Les résultats indiquent d’ailleurs que, en position de monopole, l’opérateur rétablit une situation équivalente à une «intégration verticale 508 » englobant l'accès collectif, sans toutefois en assumer le risque financier. Cette stratégie conduit à un maximum de profit pour l'opérateur. En revanche, les situations de concurrence, soit en amont du côté de l'opérateur, soit en aval du côté des fournisseurs d'accès, se révèlent plus favorables aux consommateurs.

Le potentiel des accès collectifs apparaît important, il se réalisera d'autant mieux dans des conditions de prestations indépendantes de l'opérateur que le régulateur aura établi un cadre concurrentiel et qu'il veillera à maintenir un équilibre acceptable entre l'opérateur et les fournisseurs d'accès collectifs. Toutefois, si le système d’accès collectifs apparaît comme une lapalissade pour l’accès à l’Internet notamment, il n’en demeure pas moins que se pose un important problème de réglementation. D’abord au niveau des autorisations d’exercer (pour les fournisseurs d’accès), ensuite en ce qui est de la tarification (pour les usagers).

En matière de permis d’exercer, il s’avère pour le cas du Gabon que nous connaissons le moins mal, qu’un véritable marchandage interne existe dans les services habilités à délivrer lesdites autorisations.

À défaut d’ouvrir à leur compte un service d’accès collectifs en le déclarant au nom d’un des leurs, les autorités du ministère du Commerce, ainsi que ceux des services de télécommunications 509 obligent souvent à ceux qui désirent investir dans les centres de communication de les associer (sous couvert d’anonymat). Les responsables des administrations habilitées à donner les autorisations pour la mise en service les accès collectifs ont trouvé par cet investissement une voie royale pour se faire de l’argent dans l’ombre des citoyens qui cherchent en s’en sortir.

L’administration gabonaise nous l’avons vu §2.2.p.277, est très bureaucratique.

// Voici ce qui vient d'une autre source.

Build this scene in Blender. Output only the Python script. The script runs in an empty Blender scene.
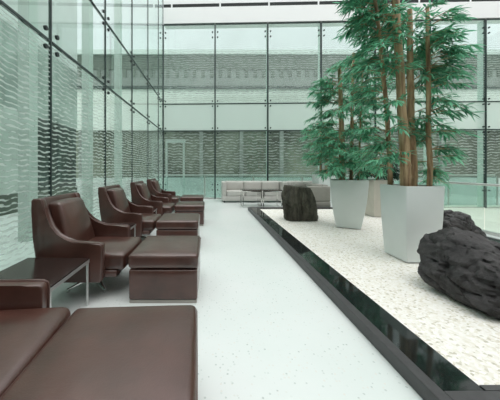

Le nombre de signatures et/ou documents exigés en vue de l’ouverture de ces centres de communication est d’environ 5. Chacune d'elle émanant d'un service et/ou d'une administration différente. Pour mettre en service un point phone, il est nécessaire de disposer d’une autorisation d’exploitation délivrée par l’Agence de Régulation des Télécommunications (l’A.R.TEL.), de l’aval du Ministère du Commerce et de l’Industrie pour la délivrance de ce qu’ils appellent la « fiche circuit » (sorte de feu vert de l’État). Avant toute mise en service d’un accès collectif il est indispensable de verser aux Domaines via le Trésor public (Contributions directes et indirectes) un montant qui ne nous a pas été indiqué pour le règlement de la patente. En plus de cela le futur gérant d’un accès collectif doit s’acquitter d’une taxe municipale publicitaire (autorisation d’élever les panneaux publicitaires) d’un montant de 110,76 euros. Tous ces documents réunis, il est impératif de verser à la Direction de Gabon Télécom une caution de raccordement qui s’élève à 6204,61 euros.

Toute cette procédure prend au bas mot six mois. Or, c’est justement au moment de ce marathon administratif que sont dépouillées financièrement toutes les bonnes volontés qui désirent entreprendre. Nous avons là un exemple concret des pratiques illégales et répréhensibles très souvent en cours dans l’Administration gabonaise.

Hugues qui a ouvert une télé-boutique à Beau-séjour dans l’un des quartiers de Libreville nous confie que : « pas un seul document ouvrant droit à la mise en service d’un télé-centre, ou à une activité similaire n’est délivré sans dessous de table ». Et d’ajouter que « cette pratique répréhensible par la loi n’est pas sans décourager les moins aguerris des entrepreneurs qui faute de moyens conséquents sont très souvent obligés de capituler sans voir le bout du tunnel ».

Malgré les textes 510 qui régissent la fonction publique gabonaise, la réalité montre que la corruption prend le dessus sur l’intégrité 511 . Nous ne pouvons qu’être tentés de nous demander où est passée l’autorité de l’État ?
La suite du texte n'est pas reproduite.